> What the task asks:
Restate all the material verbatim, except for the pictures.

> Supplied material:
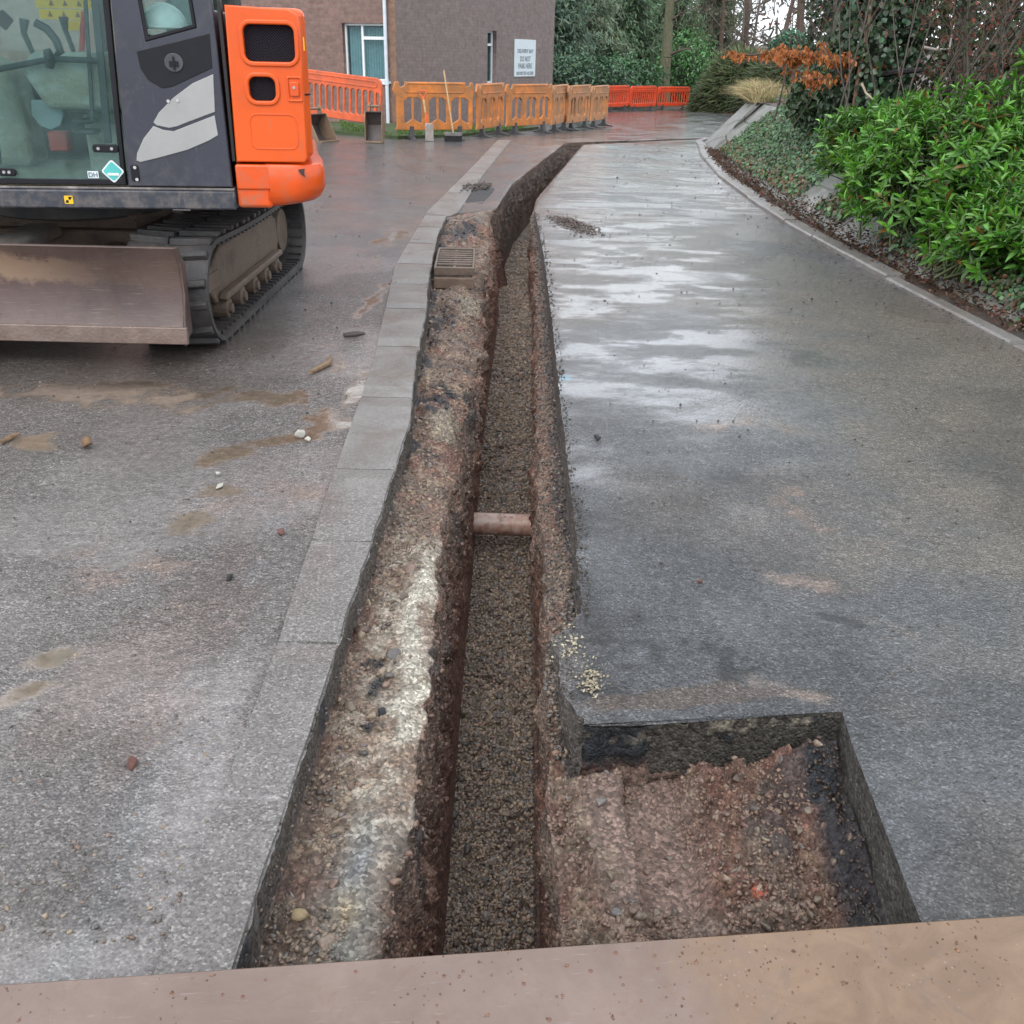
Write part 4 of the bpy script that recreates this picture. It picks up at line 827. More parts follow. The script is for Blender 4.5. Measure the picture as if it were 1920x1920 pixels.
for nm, lb, (px, py), s_, mt, sd in (
    ('pebble', 'larger white pebble beside the muddy puddle near the kerb', (563, 822), (.030, .022, .018), PALE, 1), ('pebble', 'smaller white pebble touching the larger one by the kerb', (578, 828), (.018, .014, .012), PALE, 2),
    ('pebble', 'white stone in the narrow muddy puddle', (410, 892), (.012, .009, .008), PALE, 3), ('pebble', 'flat white chip at the lower end of the muddy puddle', (412, 914), (.026, .010, .007), PALE, 4),
    ('clod', 'brown and cream clod right of the small left puddle', (163, 838), (.036, .026, .022), BRST, 5), ('stone', 'dark red chip of stone in the left foreground', (247, 1436), (.012, .022, .012), CHIP, 6),
    ('stone', 'dark grey stone on the lot below the white chip', (431, 1088), (.016, .011, .010), DKST, 7), ('stone', 'reddish stone on the lot close to the trench', (528, 1003), (.018, .013, .011), CHIP, 8),
    ('stone', 'rounded grey-brown cobble on the gravel at the near end of the trench', (0, 0), (.024, .02, .016), GRST, 9), ('clod', 'black bitumen lump on the concrete bed beside the trench', (0, 0), (.014, .012, .011), DKST, 10),
    ('stone', 'dark lump lying on the wet road near the puddle of sky light', (1120, 826), (.018, .013, .012), DKST, 11), ('stone', 'small brown stone on the road right of the black scuff', (1311, 1094), (.011, .009, .007), CHIP, 12),
    ('clod', 'tan flat stone at the foot of the kerb edge, near end of the ledge', (0, 0), (.015, .020, .010), simple('tan_stone', (.34, .26, .15), .5, var=.3, scale=30, bump=.004), 13)):
    if sd == 9: L_ = (.075, 1.86, -.80)
    elif sd == 10: L_ = (-.335, 2.06, -.052)
    elif sd == 13: L_ = (-.415, 1.40, -.07)
    else: L_ = (*ray_ground(px, py), .001)
    if sd == 9:
        rI = int(np.searchsorted(Ys, 1.86)); L_ = tuple(V[rI, np.where(zone == 3)[0][20]]+np.array([0, 0, .003]))
    if sd in (10, 13):
        rI = int(np.searchsorted(Ys, L_[1])); ci = int(np.argmin(np.abs(V[rI, :, 0]-L_[0])+(zone != 1)*9)); L_ = tuple(V[rI, ci])
    blob_obj(nm, lb, nm, L_, s_, mt, sd, rz=sd*1.1)
# clay pipe crossing the trench
m = NT('clay_pipe'); c = m.coord(); b = m.mix(m.ramp(m.noise(c, 9, 5, .7), (.35, 0), (.6, 1)), (.28, .13, .09), (.42, .24, .18)); b = m.mix(m.ramp(m.noise(c, 14, 5, .7, .5), (.45, 0), (.58, .9)), b, (.50, .38, .33)); b = m.mix(m.ramp(m.noise(c, 22, 5, .7), (.58, 0), (.66, .9)), b, (.16, .10, .07))
CLAY = m.set(base=b, rough=.35, normal=m.bump(m.noise(c, 30, 5), .4, .006))
mb = MB(); mb.tube([(-.30, 4.37, -.655), (-.1, 4.375, -.66), (.3, 4.36, -.66)], .056, 24); o = mb.build('clay_pipe', CLAY, None, smooth=True); tag(o, 'orange-brown clay pipe crossing the trench from wall to wall', 'pipe')
# gully grating lifted on its bed
xg, yg = (-.50, 7.85); GI = simple('cast_iron', (.10, .085, .075), .45, metal=.3, var=.35, scale=14, dirt=(.22, .16, .12), dirtamt=.7, bump=.006)
t = thing('drain_grating', 'rusty drain grating propped up on the trench ledge', 'drain cover', (xg, yg, -.05), math.radians(2))
mb = MB()
w2, l2 = .155, .42
mb.box(-w2, w2, -l2, -l2+.04, 0, .06); mb.box(-w2, w2, l2-.04, l2, 0, .06); mb.box(-w2, -w2+.018, -l2+.04, l2-.04, 0, .06); mb.box(w2-.018, w2, -l2+.04, l2-.04, 0, .06); mb.build('frame', GI, t, bevel=.004)
mb = MB()
for k in range(7): yk = -l2+.16+k*.09; mb.box(-w2+.02, w2-.02, yk-.018, yk+.018, .02, .058)
mb.box(-.012, .012, -l2+.05, l2-.05, .015, .05); mb.build('bars', GI, t, bevel=.003)
mb = MB(); mb.box(-w2, w2, -l2-.06, -l2-.004, -.09, -.01); mb.build('bedding', simple('old_mortar', (.17, .12, .09), .7, bump=.01), t, bevel=.006)
mb = MB(); mb.box(-w2+.02, w2-.02, -l2-.03, l2-.05, -.10, -.092); mb.build('gully_hole', simple('hole_black', (.008, .008, .009), .8), t)

# grass verge in front of the building
pg = [P(*q) for q in ((540, 243), (640, 252), (745, 261), (800, 259), (870, 256), (930, 249), (985, 245), (1010, 242), (960, 238), (880, 240), (800, 237), (745, 236), (640, 233), (540, 229))]
gm = MB(); gm.add([(x, y, z+.055) for x, y, z in pg]+[(x, y, z-.05) for x, y, z in pg], [tuple(range(len(pg)))]+[(i, (i+1) % len(pg), (i+1) % len(pg)+len(pg), i+len(pg)) for i in range(len(pg))])
tag(gm.build('verge', simple('turf', (.05, .075, .025), .8, var=.4, scale=3)), kind='structure')

# ================================================================== EXCAVATOR
EXC = (-2.70, 6.15, 0)
EX = thing('excavator', 'orange and charcoal tracked excavator with a steel blade, standing beside the trench', 'excavator', EXC, math.radians(185))
def uc(o): o.rotation_euler = (0, 0, -math.radians(185)); return o
def paint(name, col, rough=.3, coat=.5, dirt=(.25, .17, .11), amt=.25, scale=3):
    m = NT(name); c = m.coord(); n = m.noise(c, scale, 6, .7); base = m.mix(m.ramp(n, (.3, 0), (.7, 1)), tuple(x*.88 for x in col), tuple(min(1, x*1.08) for x in col))
    base = m.mix(m.ramp(m.noise(c, scale*2.2, 7, .75, .6), (.55, 0), (.75, amt)), base, dirt); base = m.mix(m.ramp(m.noise(m.coord(scale=(9, 9, 1.2)), 3, 5, .8), (.60, 0), (.74, amt*1.2)), base, dirt); base = m.mix(m.ramp(m.noise(c, 60, 4, .8), (.66, 0), (.70, amt*1.6)), base, dirt)
    sz = m.n('ShaderNodeSeparateXYZ'); m.l(c, sz.inputs[0]); base = m.mix(m.math('MULTIPLY', m.ramp(sz.outputs[2], (.80, .6), (1.05, 0)), m.ramp(m.noise(c, 14, 5, .7), (.45, 0), (.7, 1))), base, dirt)
    return m.set(base=base, rough=m.math('MULTIPLY_ADD', m.noise(c, 20, 4), .25, rough-.1, clamp=True), coat=coat, coatr=.12, normal=m.bump(m.noise(c, 5, 2), .15, .004))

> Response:
Write part 4 of the bpy script that recreates this picture. It picks up at line 827. More parts follow. The script is for Blender 4.5. Measure the picture as if it were 1920x1920 pixels.
for nm, lb, (px, py), s_, mt, sd in (
    ('pebble', 'larger white pebble beside the muddy puddle near the kerb', (563, 822), (.030, .022, .018), PALE, 1), ('pebble', 'smaller white pebble touching the larger one by the kerb', (578, 828), (.018, .014, .012), PALE, 2),
    ('pebble', 'white stone in the narrow muddy puddle', (410, 892), (.012, .009, .008), PALE, 3), ('pebble', 'flat white chip at the lower end of the muddy puddle', (412, 914), (.026, .010, .007), PALE, 4),
    ('clod', 'brown and cream clod right of the small left puddle', (163, 838), (.036, .026, .022), BRST, 5), ('stone', 'dark red chip of stone in the left foreground', (247, 1436), (.012, .022, .012), CHIP, 6),
    ('stone', 'dark grey stone on the lot below the white chip', (431, 1088), (.016, .011, .010), DKST, 7), ('stone', 'reddish stone on the lot close to the trench', (528, 1003), (.018, .013, .011), CHIP, 8),
    ('stone', 'rounded grey-brown cobble on the gravel at the near end of the trench', (0, 0), (.024, .02, .016), GRST, 9), ('clod', 'black bitumen lump on the concrete bed beside the trench', (0, 0), (.014, .012, .011), DKST, 10),
    ('stone', 'dark lump lying on the wet road near the puddle of sky light', (1120, 826), (.018, .013, .012), DKST, 11), ('stone', 'small brown stone on the road right of the black scuff', (1311, 1094), (.011, .009, .007), CHIP, 12),
    ('clod', 'tan flat stone at the foot of the kerb edge, near end of the ledge', (0, 0), (.015, .020, .010), simple('tan_stone', (.34, .26, .15), .5, var=.3, scale=30, bump=.004), 13)):
    if sd == 9: L_ = (.075, 1.86, -.80)
    elif sd == 10: L_ = (-.335, 2.06, -.052)
    elif sd == 13: L_ = (-.415, 1.40, -.07)
    else: L_ = (*ray_ground(px, py), .001)
    if sd == 9:
        rI = int(np.searchsorted(Ys, 1.86)); L_ = tuple(V[rI, np.where(zone == 3)[0][20]]+np.array([0, 0, .003]))
    if sd in (10, 13):
        rI = int(np.searchsorted(Ys, L_[1])); ci = int(np.argmin(np.abs(V[rI, :, 0]-L_[0])+(zone != 1)*9)); L_ = tuple(V[rI, ci])
    blob_obj(nm, lb, nm, L_, s_, mt, sd, rz=sd*1.1)
# clay pipe crossing the trench
m = NT('clay_pipe'); c = m.coord(); b = m.mix(m.ramp(m.noise(c, 9, 5, .7), (.35, 0), (.6, 1)), (.28, .13, .09), (.42, .24, .18)); b = m.mix(m.ramp(m.noise(c, 14, 5, .7, .5), (.45, 0), (.58, .9)), b, (.50, .38, .33)); b = m.mix(m.ramp(m.noise(c, 22, 5, .7), (.58, 0), (.66, .9)), b, (.16, .10, .07))
CLAY = m.set(base=b, rough=.35, normal=m.bump(m.noise(c, 30, 5), .4, .006))
mb = MB(); mb.tube([(-.30, 4.37, -.655), (-.1, 4.375, -.66), (.3, 4.36, -.66)], .056, 24); o = mb.build('clay_pipe', CLAY, None, smooth=True); tag(o, 'orange-brown clay pipe crossing the trench from wall to wall', 'pipe')
# gully grating lifted on its bed
xg, yg = (-.50, 7.85); GI = simple('cast_iron', (.10, .085, .075), .45, metal=.3, var=.35, scale=14, dirt=(.22, .16, .12), dirtamt=.7, bump=.006)
t = thing('drain_grating', 'rusty drain grating propped up on the trench ledge', 'drain cover', (xg, yg, -.05), math.radians(2))
mb = MB()
w2, l2 = .155, .42
mb.box(-w2, w2, -l2, -l2+.04, 0, .06); mb.box(-w2, w2, l2-.04, l2, 0, .06); mb.box(-w2, -w2+.018, -l2+.04, l2-.04, 0, .06); mb.box(w2-.018, w2, -l2+.04, l2-.04, 0, .06); mb.build('frame', GI, t, bevel=.004)
mb = MB()
for k in range(7): yk = -l2+.16+k*.09; mb.box(-w2+.02, w2-.02, yk-.018, yk+.018, .02, .058)
mb.box(-.012, .012, -l2+.05, l2-.05, .015, .05); mb.build('bars', GI, t, bevel=.003)
mb = MB(); mb.box(-w2, w2, -l2-.06, -l2-.004, -.09, -.01); mb.build('bedding', simple('old_mortar', (.17, .12, .09), .7, bump=.01), t, bevel=.006)
mb = MB(); mb.box(-w2+.02, w2-.02, -l2-.03, l2-.05, -.10, -.092); mb.build('gully_hole', simple('hole_black', (.008, .008, .009), .8), t)

# grass verge in front of the building
pg = [P(*q) for q in ((540, 243), (640, 252), (745, 261), (800, 259), (870, 256), (930, 249), (985, 245), (1010, 242), (960, 238), (880, 240), (800, 237), (745, 236), (640, 233), (540, 229))]
gm = MB(); gm.add([(x, y, z+.055) for x, y, z in pg]+[(x, y, z-.05) for x, y, z in pg], [tuple(range(len(pg)))]+[(i, (i+1) % len(pg), (i+1) % len(pg)+len(pg), i+len(pg)) for i in range(len(pg))])
tag(gm.build('verge', simple('turf', (.05, .075, .025), .8, var=.4, scale=3)), kind='structure')

# ================================================================== EXCAVATOR
EXC = (-2.70, 6.15, 0)
EX = thing('excavator', 'orange and charcoal tracked excavator with a steel blade, standing beside the trench', 'excavator', EXC, math.radians(185))
def uc(o): o.rotation_euler = (0, 0, -math.radians(185)); return o
def paint(name, col, rough=.3, coat=.5, dirt=(.25, .17, .11), amt=.25, scale=3):
    m = NT(name); c = m.coord(); n = m.noise(c, scale, 6, .7); base = m.mix(m.ramp(n, (.3, 0), (.7, 1)), tuple(x*.88 for x in col), tuple(min(1, x*1.08) for x in col))
    base = m.mix(m.ramp(m.noise(c, scale*2.2, 7, .75, .6), (.55, 0), (.75, amt)), base, dirt); base = m.mix(m.ramp(m.noise(m.coord(scale=(9, 9, 1.2)), 3, 5, .8), (.60, 0), (.74, amt*1.2)), base, dirt); base = m.mix(m.ramp(m.noise(c, 60, 4, .8), (.66, 0), (.70, amt*1.6)), base, dirt)
    sz = m.n('ShaderNodeSeparateXYZ'); m.l(c, sz.inputs[0]); base = m.mix(m.math('MULTIPLY', m.ramp(sz.outputs[2], (.80, .6), (1.05, 0)), m.ramp(m.noise(c, 14, 5, .7), (.45, 0), (.7, 1))), base, dirt)
    return m.set(base=base, rough=m.math('MULTIPLY_ADD', m.noise(c, 20, 4), .25, rough-.1, clamp=True), coat=coat, coatr=.12, normal=m.bump(m.noise(c, 5, 2), .15, .004))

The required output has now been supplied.